Andreas Schuchard, Vorsitzender des Lieferando-Betriebsrats in Hamburg
Um solche Missstände zu unterbinden, wurde bereits im Oktober 2024 eine EU-Richtlinie verabschiedet, die die Arbeitsverhältnisse auf Plattformebene, das heißt bei den Internetdienstleistern, verbessern soll. Allerdings lässt sich die Bundesregierung mit der Umsetzung in Deutschland ordentlich Zeit. Bis heute hat sich in der Sache nichts getan und eine Ankündigung, wann es so weit sein wird, gibt es auch noch nicht. „Es kann nicht sein, dass die Politik bei solchen Arbeitsbedingungen zuschaut“, sagt Schuchard.
Das Bundesministerium für Arbeit und Soziales arbeitet nach eigenen Angaben an einem entsprechendem Gesetz. Wann es denn fertig sein wird, konnte ein Ministeriumssprecher auf taz-Nachfrage nicht sagen. Kurioserweise hat Lieferando selbst die Bundesregierung bereits im Winter 2023 dazu aufgerufen, die Richtlinie auf Europaebene zu unterstützen.

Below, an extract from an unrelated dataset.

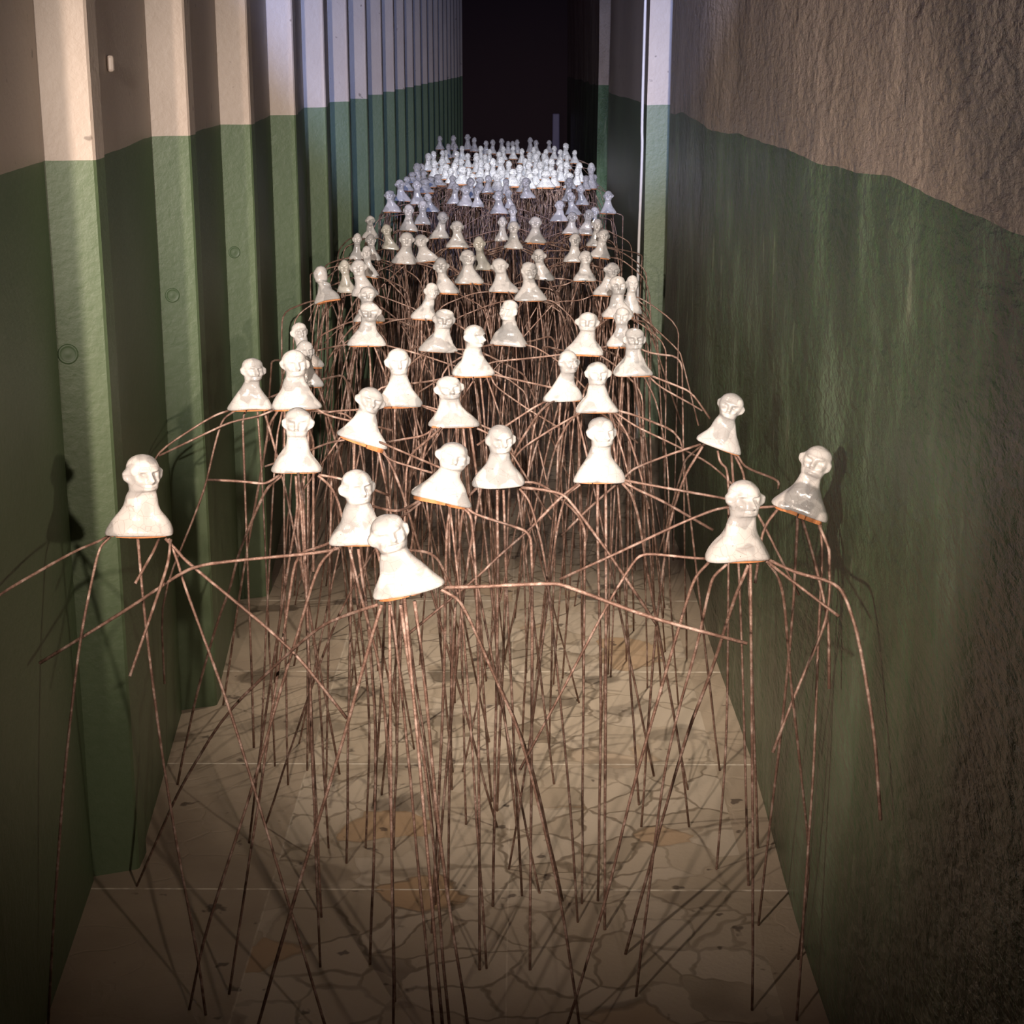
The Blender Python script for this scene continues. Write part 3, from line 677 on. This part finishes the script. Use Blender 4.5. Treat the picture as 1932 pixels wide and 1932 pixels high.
B = [
# idx, xc, ybase, w, ytop, headx, yaw, roll, label, extra
(1,771,1124,140,981,742,18,-14,'front-most bust of all, cream white, leaning left with its right shoulder raised',dict(neck=1.05,n_down=1,n_arch=0)),
(2,680,1031,120,899,676,25,0,'speckled white bust just behind the front-most one, its shoulder hidden by that head',dict(n_down=1,n_arch=1,neck=1.1)),
(3,263,1014,132,871,272,32,2,'leftmost near bust, standing alone beside the pleated green wall, big ears',dict(ear=1.2,n_down=0,n_arch=0,neck=1.1)),
(4,1390,1062,133,921,1397,12,1,'large white bust at the front right with both ears showing and wide shoulders',dict(ear=1.15,n_down=0,n_arch=0)),
(5,1508,974,110,849,1528,-22,20,'right-hand bust nearest the green plaster wall, shoulders sloping and orange clay showing beneath',dict(orange=0.056,drop=.452*H,n_down=0,n_arch=0)),
(6,831,950,114,843,852,10,13,'grey-shouldered bust with a wide orange clay underside, left of centre behind the front-most bust',dict(orange=0.062,n_down=1,n_arch=0)),
(7,940,921,102,811,942,14,-1,'round-headed white bust right of centre, half its chest grey, behind the front-most bust',dict(n_down=1,n_arch=1)),
(8,1130,913,102,797,1132,12,1,'long-faced white bust right of centre, tallest of the third row, orange edge beneath',dict(n_down=1,n_arch=1)),
(9,558,894,101,779,563,2,0,'white bust facing straight ahead with ears out on both sides, alone left of centre',dict(ear=1.2,n_down=1,n_arch=1)),
(10,683,838,98,739,696,14,20,'tilted bust left of centre with thick orange clay beneath its dropping right shoulder',dict(orange=0.056,n_down=3,n_arch=2)),
(11,857,808,100,718,849,18,0,'low wide-shouldered bust at the middle with a head turned to its left',dict(n_down=3,n_arch=2)),
(12,1357,848,93,748,1371,-6,20,'bust standing apart before the green plaster wall, tilted down to the right',dict(n_down=1,n_arch=1)),
(13,755,768,84,664,753,8,0,'white bust with orange rim, centre left behind the tilted one, ears out on both sides',dict(orange=0.037,n_down=3,n_arch=2)),
(14,558,774,92,668,558,20,-2,'big-headed bust on the left overlapping the stack of heads behind it',dict(orange=0.031,n_down=2,n_arch=1,neck=1.15)),
(15,472,775,84,683,477,28,0,'speckled bust second nearest the pleated wall, behind the lone leftmost one',dict(n_down=2,n_arch=1)),
(16,1126,780,86,690,1126,8,0,'white bust right of centre overlapping the shoulder of its left neighbour',dict(n_down=2,n_arch=1)),
(17,1062,758,78,668,1069,30,0,'bust right of centre looking to the right, half hidden by the one beside it',dict(n_down=3,n_arch=2)),
(18,580,731,64,648,577,22,2,'third head down in the left stack of overlapping busts, just behind the big-headed one',dict(n_down=3,n_arch=2)),
(19,582,693,60,615,567,24,4,'second head down in the left stack of overlapping busts, orange clay at its shoulder',dict(orange=0.056,n_down=3,n_arch=2)),
(20,891,711,84,620,894,38,1,'bust at the centre turned to the right, long smooth shoulders, orange line beneath',dict(orange=0.031,n_down=3,n_arch=2)),
(21,825,665,76,588,836,6,2,'bust left of centre with a thin neck and a grey right shoulder',dict(n_down=3,n_arch=4)),
(22,692,654,75,575,697,0,0,'bust on the left centre whose head covers the base of the bust behind it',dict(n_down=3,n_arch=4)),
(23,697,608,60,545,694,10,0,'bust whose orange underside shows on both sides of the head in front of it',dict(orange=0.062,n_down=3,n_arch=4)),
(24,959,653,70,571,961,-30,2,'bust at the centre turned sideways to the left with a pointed ear',dict(n_down=3,n_arch=4,ear=1.1)),
(25,1103,671,77,595,1107,0,2,'bust right of centre with both ears out and an orange rim, between two rows',dict(orange=0.043,ear=1.15,n_down=3,n_arch=4)),
(26,1193,711,77,625,1195,6,0,'glossy bust on the right edge, nearest of the right-hand column of overlapping busts',dict(ear=1.15,n_down=2,n_arch=1)),
(27,1172,656,58,585,1173,-10,2,'bust behind the glossy one on the right edge, orange clay at its left shoulder',dict(orange=0.050,n_down=3,n_arch=4)),
(28,1166,600,64,526,1165,6,0,'narrow bust on the right edge, its orange left corner hanging low, beside a smaller one',dict(orange=0.043,n_down=3,n_arch=4)),
(29,1188,592,46,523,1190,10,4,'right-most bust of the middle rows, half hidden behind its neighbour',dict(n_down=3,n_arch=4)),
(30,1143,558,56,498,1151,10,4,'bust on the right leaning right with an orange left corner, behind the narrow pair',dict(orange=0.037,n_down=3,n_arch=4)),
(31,1001,568,61,498,998,18,0,'tall bell-shaped bust at the centre with a nose in profile to the right',dict(n_down=3,n_arch=4)),
(32,951,552,58,491,945,0,2,'smooth round-shouldered bust at the centre without a visible face',dict(n_down=3,n_arch=4,face=.5)),
(33,1024,528,46,473,1018,0,4,'slim bust just behind and right of the tall bell-shaped one',dict(n_down=3,n_arch=4)),
(34,885,536,56,475,883,14,2,'bust left of centre with orange base overlapping a grey-bodied one',dict(orange=0.043,n_down=3,n_arch=4)),
(35,911,510,40,449,905,0,3,'bust with a white head and a dull grey-brown body',dict(grey=True,n_down=3,n_arch=4)),
(36,842,554,50,490,834,0,3,'bust left of centre with an orange lower right edge and a long neck',dict(orange=0.056,n_down=3,n_arch=4)),
(37,800,603,53,537,811,20,3,'bust leaning right with a hooked face, left of centre in the middle rows',dict(orange=0.031,n_down=3,n_arch=4)),
(38,619,570,58,504,607,-80,-14,'bust with a blank back-turned head and raised right shoulder, apart at the left edge',dict(orange=0.043,n_down=3,n_arch=2,face=.15,ear=.2)),
(39,688,559,54,493,680,4,0,'white bust on the left covering its grey neighbour, round head, wide neck',dict(n_down=3,n_arch=4,neck=1.15)),
(40,655,553,38,493,652,0,0,'small grey-bodied bust tucked behind a white one near the left edge',dict(grey=True,n_down=3,n_arch=4)),
(41,698,523,36,468,684,10,8,'bust near the left edge mostly hidden, with an orange base at its right',dict(orange=0.062,n_down=3,n_arch=4)),
(42,672,490,30,442,674,4,2,'left one of two small round-headed busts side by side near the left edge',dict(n_down=3,n_arch=4)),
(43,703,491,34,444,701,4,0,'right one of two small round-headed busts side by side near the left edge',dict(n_down=3,n_arch=4)),
(44,763,498,50,441,767,6,2,'pointed white bust joined shoulder to shoulder with the one on its right',dict(n_down=3,n_arch=4)),
(45,806,494,48,444,797,0,-4,'hood-headed white bust leaning left, shoulder to shoulder with the one on its left',dict(n_down=3,n_arch=4,face=.4)),
(46,737,471,36,426,731,0,6,'dull brownish bust leaning left between white ones on the left',dict(grey=True,n_down=3,n_arch=4)),
(47,699,450,33,409,699,0,0,'small bust at the left edge of the crowd beside the bright wall pleat',dict(n_down=3,n_arch=4)),
(48,771,436,36,388,771,0,4,'small bust with a slanting base just left of centre, before the blue-lit ones',dict(n_down=3,n_arch=4)),
(49,828,450,38,402,834,12,-2,'small grey-shaded bust with a big head, left of centre',dict(n_down=3,n_arch=4)),
(50,863,468,45,419,863,0,0,'small evenly shaped bust with an orange rim, left of centre',dict(orange=0.043,n_down=3,n_arch=4)),
(51,969,470,38,420,969,0,2,'small bust at the centre standing in front of a bluish pair',dict(n_down=3,n_arch=4)),
(52,947,455,30,410,948,0,0,'small grey-lit bust at the centre, left of and behind another',dict(n_down=3,n_arch=4)),
(53,1010,459,43,411,1010,0,2,'small bust right of centre with a strong orange rim, standing clear of the others',dict(orange=0.056,n_down=3,n_arch=4)),
(54,969,433,28,389,968,0,0,'small bluish bust at the centre behind two others in a line',dict(n_down=3,n_arch=4)),
(55,1082,495,40,443,1084,4,0,'round-headed bust on the right with a blurred shiny chest',dict(n_down=3,n_arch=4)),
(56,1103,531,48,476,1104,6,0,'bust on the right with a bulging forehead, in front of the round-headed one',dict(n_down=3,n_arch=4)),
(57,1131,487,43,434,1136,6,6,'bust at the right edge with an ear out and an orange rim',dict(orange=0.050,ear=1.2,n_down=3,n_arch=4)),
(58,1121,466,32,415,1125,0,2,'narrow bust at the right edge directly behind the one with an ear out',dict(n_down=3,n_arch=4)),
(59,1076,442,34,402,1079,0,0,'small bust on the right with an orange rim, beside a slanting pair',dict(orange=0.050,n_down=3,n_arch=4)),
(60,1104,443,34,397,1109,0,0,'small brownish-lit bust on the right, nearer of a slanting pair',dict(orange=0.037,n_down=3,n_arch=4)),
(61,1119,430,30,392,1121,0,0,'small bust on the right, farther of a slanting pair',dict(n_down=3,n_arch=4)),
(62,1147,403,33,362,1147,0,1,'bluish bust standing alone outside the crowd beside the right-hand cable',dict(orange=0.031,n_down=3,n_arch=4)),
(63,1055,418,35,380,1056,0,0,'blue-lit bust on the right, nearest of the bluish cluster there',{}),
(64,1082,406,32,364,1077,0,2,'blue-lit bust on the right, second in the bluish cluster',{}),
(65,1098,387,28,350,1096,0,0,'blue-lit bust with ears at the right side of the bluish cluster',{}),
(66,1072,380,28,337,1073,0,0,'blue-lit bust at the back of the right-hand bluish cluster',{}),
(67,942,404,37,362,941,0,0,'blue-lit bust at the centre with a wide pale base',{}),
(68,963,394,24,359,960,0,0,'deeper blue bust just right of the pale-based one at the centre',{}),
(69,996,374,32,337,993,0,2,'blue-lit bust right of centre standing apart from others',{}),
(70,878,389,36,351,879,0,0,'blue-lit bust in the middle of three side by side, left of centre',{}),
(71,856,385,28,348,859,0,0,'blue-lit bust at the left of three side by side, left of centre',{}),
(72,901,391,25,354,900,0,0,'strongly blue bust at the right of three side by side, left of centre',{}),
(73,888,374,28,337,888,0,0,'deep blue bust behind the three side by side',{}),
(74,740,400,37,361,737,0,0,'blue-lit bust at the left edge of the crowd with an orange line beneath',dict(orange=0.037)),
(75,760,380,33,341,756,0,4,'blue-grey bust behind the one at the left edge',{}),
(76,797,424,34,380,798,0,0,'bluish bust on the left nearest of its cluster, above a small warm one',{}),
(77,816,400,28,366,809,0,0,'blue bust on the left just behind the nearest of its cluster',{}),
(78,788,386,30,342,787,0,0,'blue-grey bust on the left at the back of its cluster',{}),
]
W_ = 'tiny bright white bust in the packed brightly lit rows near the far end'
D_ = 'tiny dim grey bust in the last unlit rows against the black corridor end'
# far rows: crop coordinates of head tops (x, ytop) in the photograph
FARB = [(803,338,364,30),(939,329,361,27),(1029,323,354,31),(967,320,352,28),(871,315,348,28),(842,310,338,24),(786,309,343,24),(1115,309,356,22),(1093,308,343,22),
 (1046,322,352,22),(1010,318,350,22),(905,335,361,24),(920,332,364,22),(827,330,350,26),(812,334,353,22),(795,310,341,22),(858,308,345,20),(885,318,349,22),(778,325,346,22),
 (1068,306,340,22),(1055,302,338,22),(1075,327,356,24),(1104,332,358,20),(980,312,347,22),(998,305,340,22),(1020,306,338,22),(945,297,333,24),(930,300,340,20),(918,308,343,20),
 (900,294,326,20),(906,302,335,20),(870,300,330,20),(820,303,334,20),(835,300,329,20),(808,290,322,20),(818,286,318,18),(1039,300,334,22),(1012,291,326,20),(990,300,332,18),(960,304,336,20),(892,328,352,20),(855,332,356,20),
 (1084,284,308,16),(1067,271,301,20),(1030,299,330,18),(1058,310,342,18),(1088,318,350,18),(850,318,346,18),(800,322,350,20),(948,322,352,20),(1000,328,356,20),(768,334,360,22),(1120,330,352,18),(955,338,366,20),(985,334,362,20)]
FARD = [(830,257,282,16),(856,256,283,17),(883,254,282,17),(895,260,286,16),(917,266,291,16),(929,264,290,16),(947,262,288,16),(958,267,290,15),(967,267,290,15),(976,264,290,16),(1001,260,287,16),(1011,265,290,16),(1036,265,288,15),(1045,276,300,16),
 (872,276,302,17),(845,272,298,16),(907,276,302,17),(985,281,308,17),(1008,278,306,17),(1030,282,308,17),(862,286,312,18),(898,289,316,18),(942,287,314,18),(858,272,297,16),(1015,285,312,17),(924,282,308,17),(950,277,302,16),(968,276,300,16),(1057,283,310,17),(834,284,310,17),(883,290,316,18),(998,288,314,18),(1026,290,318,18),(1070,292,320,18),(842,284,308,16),(915,292,320,18)]
for (idx, xc, yb, wd, yt, hx, yaw, roll, lab, ex) in B:
    if idx >= 63: ex = dict(ex); ex.setdefault('n_down', 4); ex.setdefault('n_arch', 3)
    place(idx, xc, yb, wd, yt, hx, yaw, roll, lab, G1, LEGS.get(idx), **ex)
k = 200
for (x, yt, yb, wd) in FARB:
    lab = 'tiny bright bust in the %s of the packed lit far crowd, %s rows' % (('left part', 'middle', 'right part')[(x > 870) + (x > 1000)], 'nearer' if yb > 344 else 'farther')
    place(k, x, yb, wd*1.22, yt, x, 0, 0, lab, 'brightly lit far busts', far=True, n_down=5, n_arch=2); k += 1
for (x, yt, yb, wd) in FARD:
    lab = 'tiny dim bust in the %s of the last rows, %s ones' % (('left part', 'middle', 'right part')[(x > 900) + (x > 990)], 'nearer' if yb > 295 else 'farthest')
    place(k, x, yb, wd*1.15, yt, x, 0, 0, lab, 'dim last busts', far=True, n_down=4, n_arch=2); k += 1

Lange Zeit brüstete sich der Lieferdienst mit der Behauptung, dass er seinen Angestellten mit einer Direktanstellung und Vertretung durch Betriebsräte in der Branche einzigartige Konditionen biete – und das auch zurecht. Nun aber werden diese Prinzipien über Bord geworfen und Lieferando passt sich der Praxis von Wolt, Uber Eats & Co an. Wenn die Bundesregierung die EU-Richtlinie schon früher umgesetzt hätte, wäre Lieferandos Konkurrenz vielleicht gezwungen gewesen, sich Lieferandos Standards anzupassen und nicht umgekehrt.
Für Issam Safouni ist es keine Option, für Fleetlery oder dergleichen zu arbeiten. Er muss sich neu also orientieren – ein Job mit Konditionen, wie sie bis zuletzt bei Lieferando galten, ist in der Branche nicht einfach zu finden. Viele seiner Kolleg:innen sprechen noch nicht mal richtig Deutsch, was die Jobsuche schwer macht. Safouni hat in Deutschland vor seiner Tätigkeit als Rider keinen anderen Beruf ausgeübt. Die Suche nach einer neuen Anstellung dürfte daher auch für ihn schwierig werden.